Cape Verdeans - Settlements



Initial settlement through land grants destined the majority of Cape Verdeans to varying states of poverty, destitution, and dependence. The island of Santiago was divided between Diogo Gomes and its codiscoverer, Antonio di Noli; their families retained rights over the island for 130 years. While initial settlement took place upon discovery, it was through slavery that the islands became populated. The first capital was Ribeira Grande (now known as Cidade Velha), abandoned with the economic decline and the self-liberation of slaves on Santiago. Praia, on the island of Santiago, became the capital. Slaves (domestic servants and plantation workers) escaped into the interior, especially on Santiago. They established communities that traded with white settlers. In the mid-nineteenth century freed slaves became small peasants on marginal land and landless laborers. Famines ravaged the population in 1770, 1830, and a generation later. Each time between 40 and 50 percent of the population perished. At the turn of the twentieth century, another drought struck with accompanying famine, killing 25 percent of the population.

The first settlements were created on Santiago in 1462. Sugar plantations were planned, modeled after those of the island of Madeira. Santiago residents were granted exclusive rights to the slave trade along the section of the Guinea coast nearest to the island because their lands were unable to produce sugar for the export market. Portuguese colonial landlords and merchants on the African mainland prevented Cape Verdean economic expansion. Cape Verdean smuggling developed as an important social and economic activity in response to this trade restriction.

Lançado merchants were active along the Guinea coast. Initially they were primarily Jews and then increasingly mulattoes.
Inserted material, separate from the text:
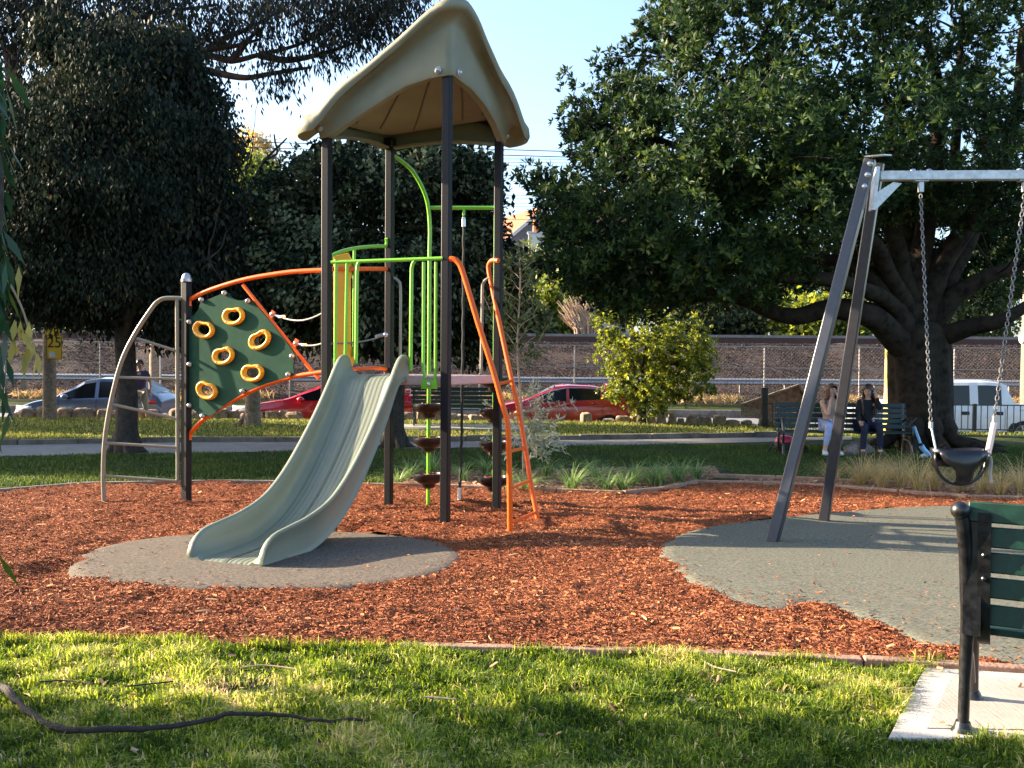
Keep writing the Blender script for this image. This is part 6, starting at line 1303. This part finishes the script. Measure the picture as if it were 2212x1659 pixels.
# --- foliage beyond the railway
rng = np.random.default_rng(81)
def far_tree(px, py, rx, ry, Y, mat, label, n=260, ll=.42, trunk=True, per=16, mode='random', group='trees beyond the railway', lw=.32, zb=2.66):
    c = at(px, py+ry, Y); b_ = Vector((c.x, Y, zb)); t = empty('distant_tree', b_, label, 'tree', group)
    top = at(px, py, Y); mb = MB(); mb.tube([b_-UP*.3, Vector((c.x, Y, (b_.z+top.z)/2)), top], [.25, .18, .06], 8)
    for k in range(5): limb(mb, Vector((c.x, Y, (b_.z*.6+top.z*.4))), top+Vector((rng.normal()*rx*Y/FPX*.5, rng.normal()*.6, rng.normal()*ry*Y/FPX*.4)), .08, .02, rng, .1, 5)
    part('trunk', mb, MAT['bark'], t, ang=60)
    sub_ = [(px+rx*a, py+ry*b, rx*s_, ry*s_, Y, rx*Y/FPX*.5, 1) for a, b, s_ in ((0, 0, .75), (-.5, .2, .5), (.5, .15, .5), (-.2, -.45, .5), (.3, -.4, .45), (.1, .5, .55), (-.55, .55, .4), (.6, .55, .4))]
    C_, O_ = sample(blobs_px(sub_), n, rng, .3); leaves('crown', C_, O_, per, ll, lw, ll*1.0, mode, LEAF[mat], t, rng)
for q in ((1215, 660, 90, 60, 66, 'lime', 'bright yellow-green flat-topped tree beyond the railway', 300), (1120, 700, 60, 50, 63, 'far', 'mid-green bush beyond the railway right of the tower', 200), (1165, 600, 90, 70, 76, 'olive', 'hazy olive tree behind the bright green tree', 260), (1260, 580, 80, 60, 80, 'far', 'dark tree beyond the railway under the big crown', 240),
          (1560, 680, 110, 70, 66, 'far', 'broad tree beyond the railway behind the young tree', 300), (1650, 640, 110, 90, 70, 'olive', 'sunlit olive tree beyond the railway left of the swing legs', 300), (1780, 690, 110, 60, 64, 'lime', 'bright backlit tree beyond the railway behind the swing legs', 300), (1700, 560, 120, 80, 82, 'far', 'tall dark tree beyond the railway above the swing bench', 280), (1880, 600, 120, 90, 80, 'far', 'dark tree beyond the railway behind the big trunk', 280), (2080, 660, 120, 80, 70, 'olive', 'green tree beyond the railway right of the big trunk', 300), (2180, 560, 110, 100, 84, 'far', 'hazy tree beyond the railway at the right edge', 260),
          (420, 640, 130, 90, 66, 'far', 'dark tree beyond the railway behind the climbing wall', 280), (60, 640, 140, 100, 66, 'far', 'dark tree beyond the railway at the left edge', 300), (240, 660, 130, 80, 70, 'olive', 'olive tree beyond the railway behind the left tree', 260), (640, 650, 120, 90, 68, 'far', 'dark tree beyond the railway behind the slide', 260), (820, 660, 120, 90, 66, 'far', 'dark tree beyond the railway behind the green poles', 260), (980, 650, 110, 90, 68, 'far', 'dark tree beyond the railway behind the rope', 260), (1420, 600, 130, 100, 78, 'far', 'dark tree beyond the railway under the left of the big crown', 280)):
    far_tree(*q)
far_tree(545, 400, 55, 75, 46, 'bright', 'sunlit green tree top showing left of the tower roof', 420, .22, group='sunlit trees behind the gap', zb=2.3)
far_tree(545, 330, 60, 55, 60, 'gold', 'thin golden-leaved tree against the sky left of the tower', 300, .22, group='sunlit trees behind the gap', per=7)
# bare pruned branch in the gap
q0 = at(500, 470, 24); bt_ = empty('bare_tree', (q0.x, 24, .03), 'bare pruned dark branches rising in the gap left of the tower roof', 'tree')
mb = MB()
for pts_, r_ in (([(470, 800), (490, 560), (520, 440), (542, 400), (572, 345)], .07), ([(572, 345), (600, 318), (620, 298)], .035), ([(572, 345), (598, 332), (594, 305), (592, 290)], .035), ([(555, 372), (575, 345), (578, 330)], .025), ([(540, 400), (520, 370), (505, 340)], .02), ([(555, 372), (540, 330), (550, 270), (552, 240), (560, 215)], .012)):
    pp = smooth([at(x, y, 24) for x, y in pts_], 4); n = len(pp); mb.tube(pp, [r_*(1-.5*i/n) for i in range(n)], 7)
part('trunk', mb, MAT['bark'], bt_, ang=60)
# pale brush of dead fronds right of the bright tree
P = at(1268, 735, 60); P.z = 2.66; db = empty('dead_palm', P, 'pale brown brush of dry fronds beyond the railway left of the young tree', 'plant'); mb = MB()
for k in range(130):
    a = rng.uniform(-1, 1); x = rng.uniform(-.8, .8); top_ = 2.2+rng.uniform(-.5, 1.0)*1.2
    mb.tube([P+V(x*.8, rng.uniform(-.4, .4), 0), P+V(x*1.0-.3*a*0, rng.uniform(-.4, .4), top_*.5), P+V(x*1.15-.55-rng.uniform(0, .5), rng.uniform(-.5, .5), top_)], [.05, .04, .012], 4)
part('fronds', mb, MAT['barkpale'], db)
# ================================================================== HOUSES AND WIRES
def house(name, org, w, d, h, roofh, rotz, wall, roofm, label, chim=True):
    P = Vector(org); q = Matrix.Rotation(rotz, 3, 'Z'); W_ = lambda x, y, z: P+q @ Vector((x, y, z)); hs = empty(name, P, label, 'house')
    mb = MB(); mb.prism([W_(-w/2, -d/2, 0), W_(w/2, -d/2, 0), W_(w/2, -d/2, h), W_(0, -d/2, h+roofh), W_(-w/2, -d/2, h)], q @ Vector((0, d, 0))); part('wall', mb, MAT[wall], hs, ang=None)
    mb = MB()
    for s_ in (-1, 1): mb.prism([W_(0, -d/2-.4, h+roofh+.02), W_(s_*(w/2+.4), -d/2-.4, h-.35), W_(s_*(w/2+.4), -d/2-.4, h-.17), W_(0, -d/2-.4, h+roofh+.22)], q @ Vector((0, d+.8, 0)))
    rf = part('roof', mb, MAT[roofm], hs, ang=None)
    mb = MB()
    for s_ in (-1, 1): mb.prism([W_(0, -d/2-.46, h+roofh-.25), W_(s_*(w/2+.42), -d/2-.46, h-.62), W_(s_*(w/2+.42), -d/2-.46, h-.2), W_(0, -d/2-.46, h+roofh+.2)], q @ Vector((0, .05, 0)))
    part('barge_board', mb, MAT['render'], rf, ang=None)
    for x, z in ((-w*.22, h*.5), (w*.22, h*.5)):
        mb = MB(); mb.box(W_(x, -d/2-.03, z), (1.2, .1, 1.3), q); wn = part('window', mb, MAT['render'], hs, ang=None); mb = MB(); mb.box(W_(x, -d/2-.09, z), (1.0, .04, 1.1), q); part('pane', mb, MAT['glass'], wn, ang=None)
    if chim:
        mb = MB(); mb.box(W_(w*.3, 0, h+roofh*.9), (.9, .7, 2.4), q); c = part('chimney', mb, MAT['brick'], rf, ang=None)
P = at(1105, 520, 105); house('house', (P.x+1.0, 105, 2.7), 8.5, 9, P.z-2.7-.6, 3.4, R(28), 'slate', 'rooft', 'house with steep terracotta gable roof seen between the tower and the big tree')
P = at(1160, 560, 98); P.z = 2.7; zt = at(1155, 490, 98).z
ch = empty('house', (P.x+2, 98, 2.7), 'low brick house with white chimney and clay pots beside the big tree crown', 'house')
mb = MB(); mb.box((P.x+2, 98, (2.7+10.2)/2), (9, 8, 7.5)); part('wall', mb, MAT['brick'], ch, ang=None)
mb = MB(); zz = at(1150, 545, 98).z; mb.box((P.x-.2, 93.6, zz), (1.5, 1.0, 2.6)); mb.box((P.x-.2, 93.6, zz+1.35), (1.75, 1.2, .15)); cm_ = part('chimney', mb, MAT['render'], ch, ang=None)
mb = MB(); mb.tube([(P.x-.25, 93.6, zz+1.35), (P.x-.25, 93.6, zz+2.9)], [.36, .26], 10); part('chimney_pot', mb, MAT['rooft'], cm_)
mb = MB(); mb.box((P.x-3.8, 92, at(1125, 590, 92).z), (3.6, 1, 2.6)); part('gable', mb, MAT['brick'], ch, ang=None)
P = at(1225, 705, 72); house('shed', (P.x, 74, 2.66), 9, 4, 1.6, .8, 0, 'render', 'path', 'low pale building with white window frames beyond the railway below the bright tree', False)
P = at(535, 430, 80); house('house', (P.x, 80, 2.7), 9, 8, P.z-2.7-1.0, 2.8, R(-10), 'render', 'rooft', 'pale gabled house behind the sunlit tree left of the tower', False)
P = at(1165, 470, 110); house('house', (P.x+5, 112, 2.7), 10, 8, P.z-2.7-.5, 3.2, R(10), 'brick', 'slate', 'dark slate-roofed brick house mostly hidden by the big tree crown')
def wires(ys, Y, x0_, x1_, label, slope=0.0, r_=.012, sag=.0):
    o_ = empty('overhead_wires', at((x0_+x1_)/2, ys[0], Y), label, 'wires')
    for y in ys:
        a = at(x0_, y, Y); b = at(x1_, y+slope, Y); mb = MB(); mb.tube([a.lerp(b, t)-UP*sag*math.sin(t*math.pi) for t in [i/16 for i in range(17)]], r_, 5); part('wire', mb, MAT['wire'], o_)
wires((262, 274), 34, -900, 3000, 'pair of street wires passing behind the tower roof', 120, .016)
wires((333, 341, 348), 47, -900, 3000, 'three railway wires behind the right tower post', 20, .012)
wires((418, 424, 436, 442, 452, 470), 58, -900, 3000, 'bundle of railway wires crossing the sky gap above the terracotta roof', 8, .012)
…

They also settled along the Gambia River and in Sierra Leone.

Piracy and attacks by foreign flotillas destroyed coastal towns, forcing many of those who survived to flee and settle in the interior.

Droughts shaped Cape Verdean settlement patterns, forcing people to move to areas of relative plenty. Furna, a town on Brava, was created in such a fashion. Droughts forced peasants into cities to obtain alms or public relief, creating shantytowns. Droughts also were responsible for longterm labor migration, following the extension of the Portuguese Empire. For example, Cape Verdean men and women went to the notorious labor camps in the cacao plantations of Sao Tome and Principe.

Sharecropping patterns have changed little since emancipation from slavery and, since independence in 1975, have been defined by absentee landlordism. In practice, though no longer by law, civil authorities usually reinforced traditional patterns of race and class differentiation. The black or mulatto peasant or laborer was as vulnerable to brutality from the police, under the direction of the administrator, as from the landlords. About 90 percent of the Cape Verdeans work as peasants, laborers, or fishers.